The state prosecutor's office in Chihuahua, along the U.S. border, said in a statement that it received a report on Monday that three people were killed in the town of Cerocahui after a man took refuge in a church to protect himself from an attack.

Authorities later said the man, identified as a tour guide, was "taken" to the church.

"They entered the church, chased a person and murdered him. Apparently the priests came out and they were also killed," President Andres Manuel Lopez Obrador told reporters on Tuesday during his regular morning news conference, after he was asked about the killings.

The bodies of the three were then taken away by a group of men in the back of a pickup truck, Luis Gerardo Moro, head of the Jesuits in Mexico, said in a radio interview.

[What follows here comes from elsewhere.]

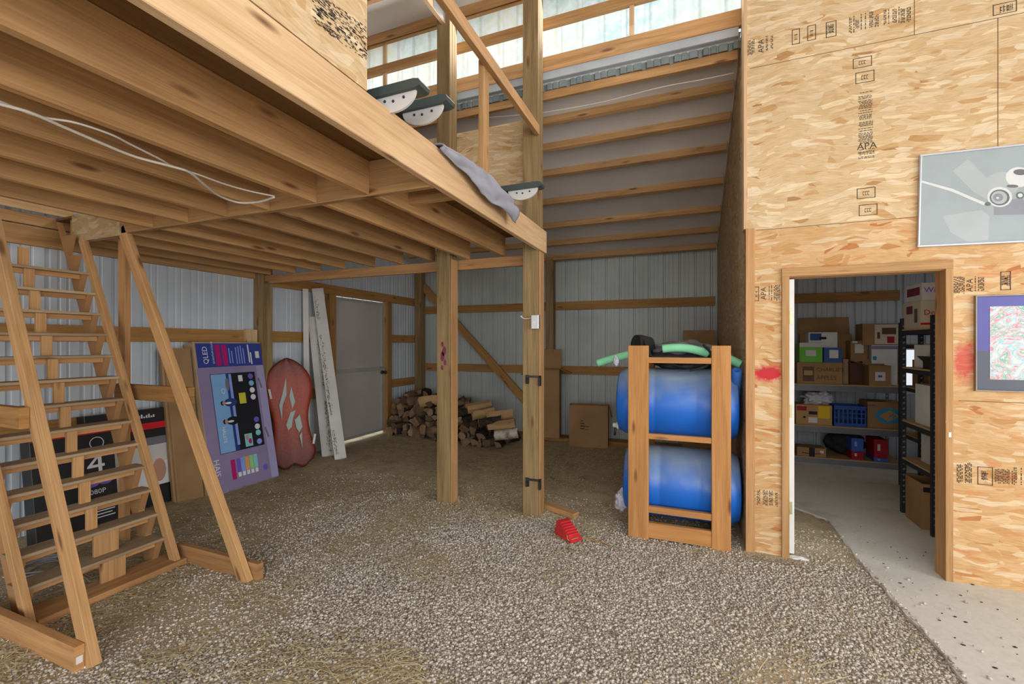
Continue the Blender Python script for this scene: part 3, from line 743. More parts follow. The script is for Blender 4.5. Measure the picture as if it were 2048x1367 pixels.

Moro said the Jesuits were hoping to hear from Pope Francis about the situation, and that two priests remained at the church in the small town in the Sierra Tarahumara mountain chain, home to the Raramuri indigenous group and increasing cartel violence.

State authorities said the murders followed a 911 call in the same town on Monday morning reporting the kidnapping of two men, a woman and a child, who are still missing.

The four tourists were kidnapped from a hotel in the town, a police source who asked not to be identified told Reuters.

The federal security ministry said on Tuesday afternoon that a suspect in the murders had been identified.

"The investigation is advancing, and I assure you all that we will take this to the ultimate consequences," the state's governor, Maria Eugenia Campos, said during a Tuesday news conference.